___ Source data ___

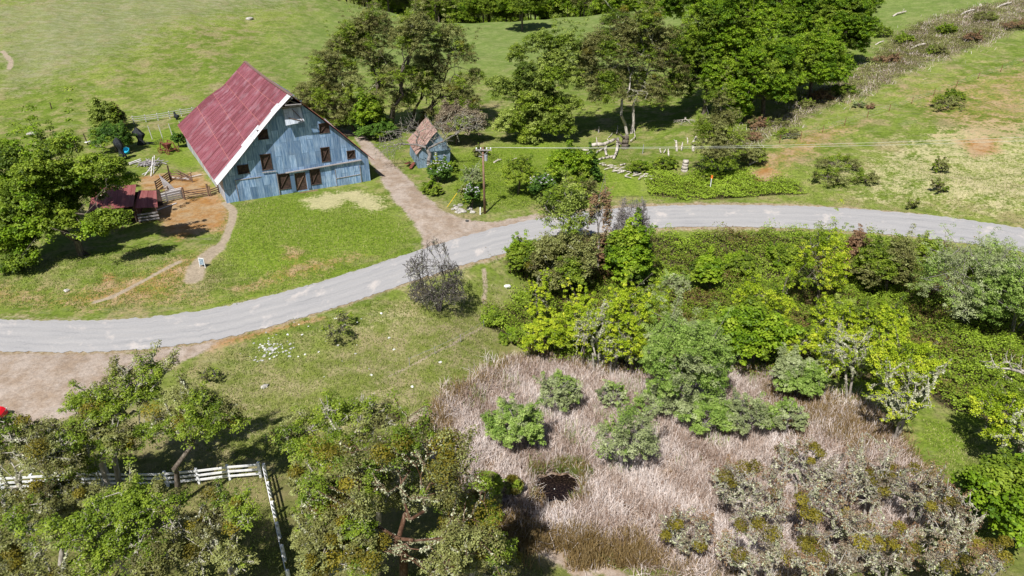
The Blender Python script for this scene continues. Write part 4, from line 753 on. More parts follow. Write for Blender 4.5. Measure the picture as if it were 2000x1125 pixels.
REDR2 = sheet_mat("shed_roof_red", (.24, .06, .06), (.34, .14, .13), (.3, .17, .15), .7, 3)
RUSTR = sheet_mat("rusty_roof_tin", (.34, .19, .15), (.56, .42, .37), (.26, .11, .07), .7, 2.5)
WHT = sheet_mat("white_roof_tin", (.66, .68, .72), (.78, .80, .83), (.72, .72, .74), .8, 2.2, streak=.3)
def uvquadmesh(name, mat, parent, quads, thick=.04):
    """quads: four corners (3D) + uv corner values each, given a real thickness along the inner normal."""
    bm = bmesh.new(); uvl = bm.loops.layers.uv.new("uv")
    for pts, uvs in quads:
        p = [Vector(x) for x in pts]; nrm = (p[1] - p[0]).cross(p[-1] - p[0]).normalized() * thick
        top = [bm.verts.new(x) for x in p]; bot = [bm.verts.new(x - nrm) for x in p]; k = len(p)
        f = bm.faces.new(top)
        for lp, u in zip(f.loops, uvs): lp[uvl].uv = u
        f = bm.faces.new(bot[::-1])
        for lp, u in zip(f.loops, uvs[::-1]): lp[uvl].uv = u
        for i in range(k):
            j = (i + 1) % k; f = bm.faces.new([top[j], top[i], bot[i], bot[j]])
            for lp, u in zip(f.loops, (uvs[j], uvs[i], uvs[i], uvs[j])): lp[uvl].uv = u
    return fin(name, bm, mat, parent)
def cut(o, boxes):
    bm = bmesh.new()
    for (a, b) in boxes: box(bm, [(p + q) / 2 for p, q in zip(a, b)], [abs(q - p) for p, q in zip(a, b)])
    me = bpy.data.meshes.new("cutter"); bm.to_mesh(me); bm.free(); c = bpy.data.objects.new("cutter", me); COL.objects.link(c)
    c.parent = o.parent; md = o.modifiers.new("b", 'BOOLEAN'); md.operation = 'DIFFERENCE'; md.object = c; md.solver = 'EXACT'
    bpy.context.view_layer.update(); dg = bpy.context.evaluated_depsgraph_get(); ev = o.evaluated_get(dg)
    new = bpy.data.meshes.new_from_object(ev, preserve_all_data_layers=True, depsgraph=dg); o.modifiers.clear(); o.data = new
    bpy.data.objects.remove(c); bpy.data.meshes.remove(me)
BZ = .8; A = Vector((-38.55, 86.84, BZ)); BR = R(27.5)
barn = empty("barn", A, BR); tag(barn, "big old hay barn with blue tin gable, steep faded red roof and white-edged rake", "barn")
LEN = 32.0
def lskew(y): return -2.4 * (y / LEN) ** 1.1                 # the left wall swings outwards towards the back
fp = [(0, 3.55), (5.9, 9.1), (10.2, 13.35), (15.9, 7.95), (20, 3.7)]
ov = uvquadmesh("front_wall", BLUE, barn, [([(0, 0, -.9), (20, 0, -.6)] + [(a, 0, b) for a, b in fp[::-1]], [(0, -.9), (20, -.6)] + [(a, b) for a, b in fp[::-1]])], .12)
WIN = [(5.5, 8.0, 1.25, 1.25), (13.6, 7.85, 1.3, 1.3), (5.3, 3.85, 1.3, 2.1), (13.4, 3.8, 1.15, 2.0), (17.0, 3.75, 1.1, 1.1), (2.2, 3.75, 1.35, 1.15), (7.15, .75, 1.5, 2.2), (11.5, .75, 1.35, 2.15)]
DOOR = (9.35, .15, 1.5, 2.6); LOFT = (9.15, 11.75, 2.35, 1.1)
cut(ov, [((x, -.5, z), (x + w_, .5, z + h_)) for x, z, w_, h_ in WIN + [DOOR, LOFT]])
PANE = noisy("dark_shutter", [(.02, .015, .013), (.055, .035, .028), (.10, .06, .045)], 4, .8, .2)
for x, z, w_, h_ in WIN:
    def fr(bm, x=x, z=z, w_=w_, h_=h_):
        for a, b in (((x, z), (x + w_, z)), ((x, z + h_), (x + w_, z + h_))): beam(bm, (a[0] - .07, -.03, a[1]), (b[0] + .07, -.03, b[1]), .1, .09)
        for a in (x, x + w_): beam(bm, (a, -.027, z + .07), (a, -.027, z + h_ - .07), .08, .08, (0, 1, 0))
        beam(bm, (x + .08, .085, z + .08), (x + w_ - .08, .085, z + h_ - .08), .05, .13, (0, 1, 0))
    wn = part("window", DARKW, barn, fr)
    part("shutter", PANE, wn, lambda bm, x=x, z=z, w_=w_, h_=h_: box(bm, (x + w_ / 2, .16, z + h_ / 2), (w_ + .02, .06, h_ + .02)))
dr = part("door", DARKW, barn, lambda bm: (box(bm, (DOOR[0] + DOOR[2] / 2, .14, DOOR[1] + DOOR[3] / 2), (DOOR[2], .06, DOOR[3])),))
part("door_brace", BROWNW, dr, lambda bm: (beam(bm, (DOOR[0] + .1, .06, .4), (DOOR[0] + 1.4, .06, 2.5), .14, .06, (0, 1, 0)), beam(bm, (DOOR[0] + .02, .05, .3), (DOOR[0] + .02, .05, 2.7), .12, .05, (0, 1, 0)), beam(bm, (DOOR[0] + 1.48, .05, .3), (DOOR[0] + 1.48, .05, 2.7), .12, .05, (0, 1, 0)), beam(bm, (DOOR[0] - .1, .05, 2.78), (DOOR[0] + 1.6, .05, 2.78), .05, .14)))
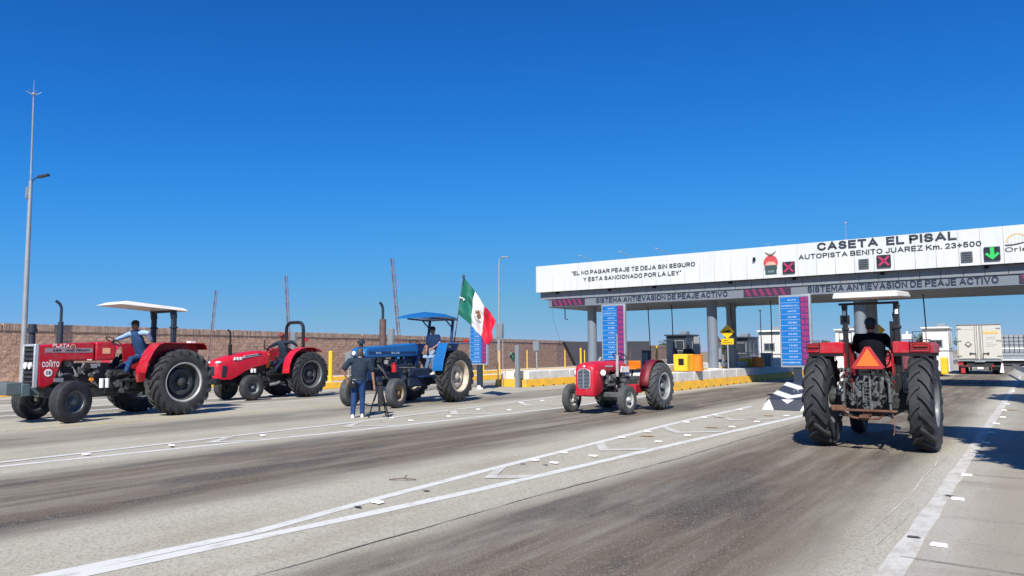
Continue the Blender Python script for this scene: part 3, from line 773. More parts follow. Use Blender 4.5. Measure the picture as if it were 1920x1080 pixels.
# ---------------------------------------------------------------- toll canopy
def canopy():
    Y = 35.0; X0, X1 = -23.19, 9.0
    t = thing('toll_canopy', 'long white toll plaza canopy with dark lettering on grey columns over the lanes', 'canopy', (0, 0, 0))
    zb = 5.05; zt = 6.55
    seams = [X0, -22.08, -21.27, -20.5, -19.71, -18.97, -18.13, -17.35, -16.57, -15.79, -15.0, -14.24, -13.45, -12.69, -11.88, -11.11, -10.32, -9.52, -8.76, -7.94, -7.14, -6.36, -5.57, -4.79, -4.0, -3.22, -2.41, -1.66, -0.87]
    while seams[-1] < X1 - 0.8: seams.append(seams[-1] + 0.79)
    for k in range(len(seams) - 1):
        a, c = seams[k], seams[k + 1]
        b = MB(); b.box(((a + c) / 2, Y + 0.03, (zb + zt) / 2), (c - a - 0.007, 0.06, zt - zb))
        b.build('fascia_panel', panelwhite if (k * 7) % 3 else panelwhite2, t, bevel=0.006, segs=1)
        b = MB(); b.box(((a + c) / 2 + 0.1, Y + 0.33, 4.845), (c - a - 0.014, 0.06, 0.40))
        b.build('band_panel', panelgrey, t, bevel=0.004, segs=1)
    xe = seams[-1]
    # left end fascia
    yb = Y + 6.6
    y = Y + 0.07
    while y < yb - 0.1:
        l_ = min(0.95, yb - y)
        b = MB(); b.box((X0 + 0.03, y + l_ / 2, (zb + zt) / 2), (0.06, l_ - 0.018, zt - zb)); b.build('fascia_panel', panelwhite, t, bevel=0.006, segs=1)
        y += 0.95
    b = MB()
    b.box(((X0 + xe) / 2 + 0.05, Y + 3.35, (zb + zt) / 2 - 0.02), (xe - X0 - 0.05, 6.5, zt - zb - 0.1))
    b.build('roof_core', panelgrey2, t)
    b = MB(); b.box(((X0 + xe) / 2 + 0.2, Y + 3.45, 4.84), (xe - X0 - 0.35, 6.1, 0.42)); b.build('band_core', panelgrey, t)
    b = MB(); b.box(((X0 + xe) / 2 + 0.3, Y + 3.40, 4.41), (xe - X0 - 0.6, 6.0, 0.46)); b.build('soffit_beam', soffit, t)
    b = MB(); b.box(((X0 + xe) / 2 + 0.3, Y + 0.375, 4.42), (xe - X0 - 0.6, 0.03, 0.44)); b.build('lower_band', panelgrey2, t, bevel=0.004, segs=1)
    yF = Y - 0.0
    U = (1, 0, 0); V = (0, 0, 1)
    text('\u201cEL NO PAGAR PEAJE TE DEJA SIN SEGURO', 'lettering', letterdark, t, (-20.8, yF, 5.87), U, V, 7.13, 0.235, 0.012, 0.22)
    text('Y ESTA SANCIONADO POR LA LEY\u201d', 'lettering', letterdark, t, (-20.07, yF, 5.49), U, V, 5.67, 0.235, 0.012, 0.22)
    text('CASETA  EL PISAL', 'lettering', letterdark, t, (-7.88, yF, 6.15), U, V, 5.43, 0.37, 0.012, 0.25)
    text('AUTOPISTA BENITO JUAREZ Km. 23+500', 'lettering', letterdark, t, (-8.71, yF, 5.81), U, V, 7.1, 0.23, 0.012, 0.20)
    yL = Y + 0.36
    text('SISTEMA ANTIEVASION DE PEAJE ACTIVO', 'lettering', letterblue, t, (-19.5, yL, 4.30), U, V, 7.3, 0.28, 0.012, 0.22)
    text('SISTEMA ANTIEVASION DE PEAJE ACTIVO', 'lettering', letterblue, t, (-8.46, yL, 4.30), U, V, 7.34, 0.30, 0.012, 0.22)
    hz_d = M('hazard_dark', (0.04, 0.022, 0.05), 0.5, 0, 0.1, 4); hz_p = M('hazard_purple_red', (0.20, 0.025, 0.085), 0.5, 0, 0.1, 4)
    for a, c in ((-22.33, -20.2), (-11.4, -9.2), (-0.43, 1.8)):
        b = MB(); b.box(((a + c) / 2, yL - 0.015, 4.43), (c - a, 0.03, 0.35)); p = b.build('hazard_board', hz_d, t)
        b = MB(); x = a + 0.06
        while x < c - 0.34:
            b.add([(x + 0.16, yL - 0.034, 4.262), (x + 0.32, yL - 0.034, 4.262), (x + 0.16, yL - 0.034, 4.598), (x, yL - 0.034, 4.598)], [(0, 1, 2, 3)]); x += 0.32
        b.build('hazard_stripes', hz_p, p, smooth=0)
    disp = M('display_black', (0.02, 0.022, 0.028), 0.35, 0, 0.1, 5)
    dg_ = M('display_grey', (0.10, 0.12, 0.13), 0.4, 0, 0.15, 5)
    pink = E_('led_pink_red', (0.75, 0.03, 0.17), 0.6); greenl = E_('led_green', (0.02, 0.75, 0.15), 0.75)
    def cross(cx, cz):
        b = MB(); b.box((cx, yF - 0.04, cz), (0.54, 0.08, 0.53)); p = b.build('lane_display', disp, t, bevel=0.01)
        b = MB()
        for s in (1, -1): b.box((cx, yF - 0.085, cz), (0.56, 0.008, 0.09), (0, s * R_(45), 0))
        b.build('red_cross', pink, p)
        for q in range(6):
            pass
    cross(-9.15, 5.49); cross(-5.18, 5.48)
    for cx in (-5.98, -2.13):
        b = MB(); b.box((cx, yF - 0.03, 5.425), (0.40, 0.06, 0.42)); p = b.build('lane_display', dg_, t, bevel=0.01)
        b = MB()
        for q in range(4): b.box((cx, yF - 0.065, 5.29 + q * 0.09), (0.32, 0.01, 0.03))
        b.build('display_slat', disp, p)
    cx, cz = -1.26, 5.48
    b = MB(); b.box((cx, yF - 0.04, cz), (0.54, 0.08, 0.54)); p = b.build('lane_display', disp, t, bevel=0.01)
    b = MB(); b.add([(cx + dx, yF - 0.087, cz + dz) for dx, dz in [(-0.07, 0.25), (0.07, 0.25), (0.07, -0.06), (0.18, 0.05), (0.25, -0.02), (0, -0.25), (-0.25, -0.02), (-0.18, 0.05), (-0.07, -0.06)]], [tuple(range(9))])
    b.build('green_arrow', greenl, p, smooth=0)
    # small camera
    b = MB(); b.box((-10.72, yF - 0.06, 6.0), (0.10, 0.12, 0.15)); b.cyl((-10.72, yF - 0.12, 6.0), (-10.72, yF - 0.17, 6.0), 0.04); b.build('small_camera', blackm, t)
    # crest: winged red oval over a dark green base
    cr = M('crest_red', (0.50, 0.06, 0.06), 0.5, 0, 0.25, 14); cg = M('crest_green', (0.035, 0.07, 0.07), 0.5, 0, 0.35, 14); cw = M('crest_cream', (0.60, 0.38, 0.28), 0.5, 0, 0.2, 18); cb = M('crest_brown', (0.14, 0.06, 0.05), 0.5, 0, 0.2, 12)
    cx = -9.97
    root = MB(); root.add([(cx + 0.33 * math.cos(6.283 * i / 28), yF - 0.010, 5.78 + 0.35 * math.sin(6.283 * i / 28)) for i in range(28)], [tuple(range(28))]); crest = root.build('crest', cr, t, smooth=0)
    b = MB()
    b.add([(cx + 0.25 * math.cos(6.283 * i / 24), yF - 0.014, 5.66 + 0.15 * math.sin(6.283 * i / 24)) for i in range(24)], [tuple(range(24))])
    for q in range(5): b.box((cx - 0.16 + q * 0.08, yF - 0.014, 5.80 + 0.02 * (q % 2)), (0.03, 0.006, 0.05))
    b.build('crest_field', cw, crest, smooth=0)
    b = MB(); b.add([(cx + dx, yF - 0.016, 5.22 + dz) for dx, dz in [(-0.26, 0), (0.26, 0), (0.26, 0.22), (0.30, 0.27), (0.26, 0.44), (-0.26, 0.44), (-0.30, 0.27), (-0.26, 0.22)]], [tuple(range(8))]); b.build('crest_base', cg, crest, smooth=0)
    b = MB()
    for s in (1, -1):
        b.add([(cx + s * dx, yF - 0.018, 6.10 + dz) for dx, dz in [(0.0, 0.03), (0.10, 0.10), (0.27, 0.22), (0.20, 0.10), (0.10, 0.03), (0.06, -0.04), (0.0, -0.02)]], [tuple(range(7))])
    b.ball((cx, yF - 0.018, 6.16), (0.035, 0.006, 0.05), 10, 6)
    b.build('crest_eagle', cb, crest, smooth=0)
    b = MB()
    for q in range(4): b.box((cx - 0.12 + q * 0.08, yF - 0.02, 5.36), (0.05, 0.006, 0.10))
    b.build('crest_blocks', M('crest_grey', (0.20, 0.26, 0.26), 0.5), crest)
    # operator logo
    lo = M('logo_ochre', (0.62, 0.45, 0.24), 0.5, 0, 0.08, 6); lk = M('logo_dark', (0.05, 0.05, 0.055), 0.5)
    b = MB()
    ring = []
    n = 18
    for i in range(n + 1):
        a = math.pi * (1.1 - 1.2 * i / n); ring.append((-0.42 + 0.36 * math.cos(a), 5.93 + 0.30 * math.sin(a) * (1 if math.sin(a) > 0 else 0.6)))
    for (x0_, z0_), (x1_, z1_) in zip(ring[:-1], ring[1:]):
        b.add([(x0_, yF - 0.01, z0_), (x1_, yF - 0.01, z1_), (-0.42 + (x1_ + 0.42) * 0.82, yF - 0.01, 5.93 + (z1_ - 5.93) * 0.82), (-0.42 + (x0_ + 0.42) * 0.82, yF - 0.01, 5.93 + (z0_ - 5.93) * 0.82)], [(0, 1, 2, 3)])
    lg = b.build('logo_arch', lo, t, smooth=0, normals=False)
    b = MB()
    for q in range(4): b.box((-0.60 + q * 0.12, yF - 0.008, 5.96), (0.008, 0.006, 0.34))
    b.build('logo_lines', M('logo_grey', (0.40, 0.42, 0.45), 0.5), lg)
    b = MB(); b.add([(x, yF - 0.014, z) for x, z in [(-0.82, 5.80), (-0.55, 5.80), (-0.2, 5.86), (0.15, 5.95), (0.3, 6.02), (0.3, 5.98), (0.0, 5.88), (-0.35, 5.78), (-0.60, 5.74), (-0.82, 5.75)]], [tuple(range(10))]); b.build('logo_swoosh', lk, lg, smooth=0)
    text('Orlen', 'lettering', lk, t, (-0.83, yF, 5.50), U, V, 0.95, 0.19, 0.012, 0.14)
    # columns in pairs
    cnum = 0
    for xc in (-20.35, -13.4, -6.48, 0.5, 7.4):
        for yc in (36.4, 39.3):
            b = MB(); b.cyl((xc, yc, 0.3), (xc, yc, 4.2), 0.255, n=32)
            c = b.build('column', colgrey, t)
            b = MB(); b.cyl((xc, yc, 3.98), (xc, yc, 4.19), 0.30, n=32); b.build('column_collar', colgrey, c)
            b = MB(); b.box((xc, yc, 0.55), (0.7, 0.7, 0.5)); b.build('column_foot', concwhite, c, bevel=0.02)
    # little lamps on the roof edge
    for xl in (-21.0, -18.4, -16.2):
        b = MB(); b.tube([(xl + 0.1, 38, 6.5), (xl, 37.6, 7.0), (xl - 0.35, 37.2, 7.22)], 0.018, 6); c = b.build('flood_lamp_arm', galv, t)
        b = MB(); b.box((xl - 0.45, 37.1, 7.26), (0.20, 0.12, 0.05), (0, R_(20), 0)); b.build('flood_lamp', galv, c, bevel=0.01)
    b = MB(); b.cyl((-7.6, 40, 6.5), (-7.6, 40, 8.05), 0.012, n=6); b.ball((-7.6, 40, 8.1), 0.06, 8, 6); b.build('antenna', galv, t)
    b = MB(); b.cyl((-11.5, 40, 6.5), (-11.5, 40, 7.4), 0.012, n=6); b.box((-11.5, 40, 7.4), (0.5, 0.01, 0.01)); b.build('antenna', galv, t)
    # cables and booms hanging from the soffit
    b = MB()
    for pts in ([(-17.66, 38, 4.2), (-17.62, 38, 3.0), (-17.55, 38, 1.2)], [(-16.25, 38, 4.2), (-16.22, 38, 2.6), (-16.1, 38, 1.0)], [(-12.98, 38, 4.2), (-12.95, 38, 3.3), (-12.8, 38, 2.4)],
                [(-10.9, 38, 4.2), (-10.92, 38, 1.3)], [(-22.0, 36.2, 4.2), (-22.0, 36.2, 3.55), (-21.8, 36.2, 3.5)], [(-4.1, 38, 4.2), (-4.05, 38, 2.6)]):
        b.tube(pts, 0.028, 6)
    b.build('hanging_cable', black, t)
    b = MB()
    for xx in (-21.9, -18.6, -16.0, -12.0, -9.0, -5.3, -1.5): b.box((xx, 35.25, 4.97), (0.14, 0.2, 0.10))
    b.build('soffit_camera', blackm, t)
    b = MB(); b.tube([(-22.5, 35.6, 4.2), (-22.45, 35.7, 3.4), (-22.2, 36.0, 2.2)], 0.006, 5); b.build('loose_wire', blackm, t)
    return t
canopy()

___

## Task instructions
Go through the records above, find every line with the word "script", and list those lines.

## Final answer
The Blender Python script for this scene continues. Write part 4, from line 753 on. More parts follow. Write for Blender 4.5. Measure the picture as if it were 2000x1125 pixels.
Continue the Blender Python script for this scene: part 3, from line 773. More parts follow. Use Blender 4.5. Measure the picture as if it were 1920x1080 pixels.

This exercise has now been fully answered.